La vanidad y chuleria de un presidente.

Cuando hablamos de vanidad, nos referimos a una de las formas de la soberbia o la arrogancia, esto es, a la creencia desmedida que un individuo tiene en sí mismo, sus propias habilidades o, especialmente, su apariencia física o la atracción que ejerce sobre los demás.

Según la Real Academia Española, es un sinónimo de arrogancia, presunción (ser presumido) y envanecimiento (de envanecerse), al mismo tiempo que una “cualidad de vano” o “vana representación, ilusión o ficción de la fantasía”. Estos dos últimos sentidos se hallan más emparentados con el origen de la palabra vanidad, que se remonta a la voz en latín vanitas (“fraude”, “apariencia engañosa”) derivada de vanus (“hueco”, “vacío” o “vano”).

De modo que, en principio, la vanidad tiene que ver con la valoración de lo apariencial, de lo superficial y lo efímero, o sea, de las cosas que, según la tradición filosófica occidental, son las menos importantes.

Ya en la antigüedad se advertía de los peligros de esta tendencia: el joven Narciso, en la mitología griega, era incapaz de amar a nadie porque estaba obsesionado con su propia imagen. Tras contemplarse maravillado en el reflejo del agua, se inclinó tanto hacia sí mismo que perdió el equilibrio y murió ahogado.

Asimismo, el filósofo griego Aristóteles (385 – 323 a. C.) calificaba a los vanidosos de necios e ignorantes, que “se adornan con ropas, aderezos y cosas semejantes, y desean que su buena fortuna sea conocida de todos, y hablan de ella creyendo que serán honrados” en su Ética nicomaquea.

Por su parte, la religión cristiana la considera un pecado, derivado de la soberbia (esta última un pecado cardinal o pecado capital), semejante a la arrogancia. De hecho, en muchas traducciones bíblicas y teológicas se emplea vanidad en lugar de soberbia, aunque en ese sentido vienen a ser prácticamente lo mismo.

Para los cristianos este era uno de los peores pecados posibles. El asceta y pensador cristiano Evagrio Póntico (345-399 d. C.) lo incluyó en su lista de las “ocho tentaciones” que llevaban al ser humano al infierno, afirmando que “la vanidad corrompía todo lo que tocaba”.

De dicha lista se redujo luego a siete y rebautizada como “pecados capitales” o “pecados mortales” por el papa Gregorio Magno (c. 540-604). Según este último, “la vanidad es el comienzo de todos los pecados”.

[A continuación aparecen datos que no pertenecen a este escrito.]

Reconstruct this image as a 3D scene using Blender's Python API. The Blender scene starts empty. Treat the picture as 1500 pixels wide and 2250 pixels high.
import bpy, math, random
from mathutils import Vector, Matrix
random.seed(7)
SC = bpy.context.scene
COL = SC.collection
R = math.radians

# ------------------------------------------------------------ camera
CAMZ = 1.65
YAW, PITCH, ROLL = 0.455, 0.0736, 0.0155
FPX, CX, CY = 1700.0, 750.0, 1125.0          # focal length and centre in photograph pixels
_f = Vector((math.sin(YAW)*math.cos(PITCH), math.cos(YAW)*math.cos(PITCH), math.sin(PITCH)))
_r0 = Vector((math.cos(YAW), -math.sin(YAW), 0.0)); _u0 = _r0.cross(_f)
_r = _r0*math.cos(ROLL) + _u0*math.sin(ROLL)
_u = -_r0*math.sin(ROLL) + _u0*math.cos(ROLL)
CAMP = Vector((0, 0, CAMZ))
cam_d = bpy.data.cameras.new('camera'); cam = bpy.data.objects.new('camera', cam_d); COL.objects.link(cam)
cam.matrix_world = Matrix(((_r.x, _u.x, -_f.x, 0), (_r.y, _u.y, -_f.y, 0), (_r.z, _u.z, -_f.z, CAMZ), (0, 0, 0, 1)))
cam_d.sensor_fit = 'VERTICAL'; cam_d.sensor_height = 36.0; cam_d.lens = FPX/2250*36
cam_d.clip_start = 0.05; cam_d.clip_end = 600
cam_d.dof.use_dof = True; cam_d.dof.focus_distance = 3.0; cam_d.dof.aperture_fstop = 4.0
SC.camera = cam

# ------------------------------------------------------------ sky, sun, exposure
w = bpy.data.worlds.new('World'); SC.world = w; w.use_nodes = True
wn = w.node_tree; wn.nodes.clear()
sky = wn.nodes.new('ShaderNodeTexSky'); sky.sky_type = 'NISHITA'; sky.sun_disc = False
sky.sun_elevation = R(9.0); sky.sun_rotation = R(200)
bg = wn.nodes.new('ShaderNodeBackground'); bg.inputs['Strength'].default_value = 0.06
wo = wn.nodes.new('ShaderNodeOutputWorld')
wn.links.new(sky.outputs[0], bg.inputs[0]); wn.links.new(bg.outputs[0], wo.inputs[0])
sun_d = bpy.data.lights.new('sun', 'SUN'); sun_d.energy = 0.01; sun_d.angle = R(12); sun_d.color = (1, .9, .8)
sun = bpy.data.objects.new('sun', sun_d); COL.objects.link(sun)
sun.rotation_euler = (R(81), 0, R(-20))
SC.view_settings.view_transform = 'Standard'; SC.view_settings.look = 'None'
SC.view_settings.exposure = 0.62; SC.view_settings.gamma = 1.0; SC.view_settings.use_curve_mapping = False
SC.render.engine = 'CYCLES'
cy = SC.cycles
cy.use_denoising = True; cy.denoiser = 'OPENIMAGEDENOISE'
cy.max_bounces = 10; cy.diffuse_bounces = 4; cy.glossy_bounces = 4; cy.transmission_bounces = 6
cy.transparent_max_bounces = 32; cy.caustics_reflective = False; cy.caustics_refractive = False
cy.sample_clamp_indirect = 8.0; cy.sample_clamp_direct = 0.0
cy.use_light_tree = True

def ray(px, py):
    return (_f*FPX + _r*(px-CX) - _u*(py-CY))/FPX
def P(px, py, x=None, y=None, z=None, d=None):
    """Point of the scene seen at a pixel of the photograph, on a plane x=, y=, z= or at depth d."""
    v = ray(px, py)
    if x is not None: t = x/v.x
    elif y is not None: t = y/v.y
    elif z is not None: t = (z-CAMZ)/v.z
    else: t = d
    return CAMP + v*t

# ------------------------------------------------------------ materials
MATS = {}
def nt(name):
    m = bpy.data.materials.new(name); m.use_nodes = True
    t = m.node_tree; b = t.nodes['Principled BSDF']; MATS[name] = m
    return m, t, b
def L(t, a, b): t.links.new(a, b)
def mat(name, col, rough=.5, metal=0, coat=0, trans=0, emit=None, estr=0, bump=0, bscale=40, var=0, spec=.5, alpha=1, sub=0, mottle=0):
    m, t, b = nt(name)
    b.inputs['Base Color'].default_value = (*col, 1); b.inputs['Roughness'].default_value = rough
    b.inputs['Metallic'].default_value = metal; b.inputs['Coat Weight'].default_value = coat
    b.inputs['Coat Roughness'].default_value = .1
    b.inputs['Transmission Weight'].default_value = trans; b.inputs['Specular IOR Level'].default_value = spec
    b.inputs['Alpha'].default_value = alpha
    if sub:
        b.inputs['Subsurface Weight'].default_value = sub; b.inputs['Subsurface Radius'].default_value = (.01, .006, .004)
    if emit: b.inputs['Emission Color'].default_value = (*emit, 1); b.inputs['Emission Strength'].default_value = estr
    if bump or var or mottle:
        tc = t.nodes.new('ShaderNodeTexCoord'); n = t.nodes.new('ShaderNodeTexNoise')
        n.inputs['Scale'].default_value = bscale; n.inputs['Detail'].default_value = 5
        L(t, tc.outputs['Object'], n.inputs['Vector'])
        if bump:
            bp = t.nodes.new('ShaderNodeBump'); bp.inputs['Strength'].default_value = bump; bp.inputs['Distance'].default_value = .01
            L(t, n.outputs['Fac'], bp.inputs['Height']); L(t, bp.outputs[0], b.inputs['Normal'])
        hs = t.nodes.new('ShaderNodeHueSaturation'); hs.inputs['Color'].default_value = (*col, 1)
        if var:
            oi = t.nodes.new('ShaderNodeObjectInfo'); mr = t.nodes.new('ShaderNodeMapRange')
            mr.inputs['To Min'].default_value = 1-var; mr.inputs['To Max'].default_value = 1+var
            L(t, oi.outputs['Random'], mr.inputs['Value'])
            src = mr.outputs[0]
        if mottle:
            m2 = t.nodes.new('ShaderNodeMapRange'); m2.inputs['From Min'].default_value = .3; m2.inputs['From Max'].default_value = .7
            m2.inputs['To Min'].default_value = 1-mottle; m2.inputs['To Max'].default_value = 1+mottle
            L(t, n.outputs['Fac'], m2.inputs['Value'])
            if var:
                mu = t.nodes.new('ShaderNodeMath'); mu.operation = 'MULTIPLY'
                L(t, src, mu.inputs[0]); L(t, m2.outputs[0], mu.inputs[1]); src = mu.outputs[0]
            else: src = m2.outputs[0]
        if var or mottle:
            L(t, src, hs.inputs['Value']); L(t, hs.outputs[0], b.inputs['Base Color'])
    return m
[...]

Vanidad, orgullo y soberbia en un sentido general, pueden ser empleados como sinónimos: todos tienen que ver con una valoración excesiva de la propia persona, con la idea de que se está por encima de los demás o de que se vale más que los demás. Esta idea es contraria a casi todas las tradiciones filosóficas y religiosas de la humanidad, de modo que es mal vista en prácticamente todas las culturas.

Pero existen matices entre ellos que es necesario aclarar. En general, cuando se habla de vanidad, se la relaciona con un defecto de la personalidad y con un rasgo claramente negativo, pero al mismo tiempo se la relaciona principalmente con la apariencia física, el atractivo sobre los demás, o el narcisismo. Al vanidoso se lo representa usualmente frente al espejo, enamorado de sí mismo.

En cambio, el orgullo y la soberbia son más difíciles de diferenciar. Siempre con connotaciones negativas, la soberbia alude a personas se creen superiores a otros y esperando que los demás sean quienes cedan y transijan. Otro rasgo, también atribuido a menudo a los orgullosos, es que no se disculpan, no se “rebajan” al nivel de los demás y prefieren perseverar en el error que admitir que son capaces de no tener la razón.

Sin embargo, el orgullo posee también una acepción positiva: aquel sentimiento de satisfacción que brinda la tarea bien hecha, o el familiar que triunfa y cuya alegría compartimos. Visto así, el orgullo se distancia de la soberbia y se convierte en un sentimiento casi contrario, casi humilde: la alegría porque las cosas al final salieron bien, porque han podido salirnos mal, como a cualquiera.

Chulería, soberbia, orgullo, arrogancia, desprecio y vanidad podrían ser los calificativos de la actitud del presidente en las reuniones de gobierno y de toma de decisiones, sin ir más lejos, sin tener en cuenta ninguno de los actores político-sociales. Esta actitud no es sólo hacia toda la oposición, sino, mucho más grave, hacia todos los españoles.

Se nota que su padre le enseñó desde muy joven el pícaro oficio de chulo o proxeneta en las casas de lenocinio que regentaba y cuyo maltrato dispensa a los peores clientes de su soberbia, orgullo, arrogancia, desprecio y vanidad.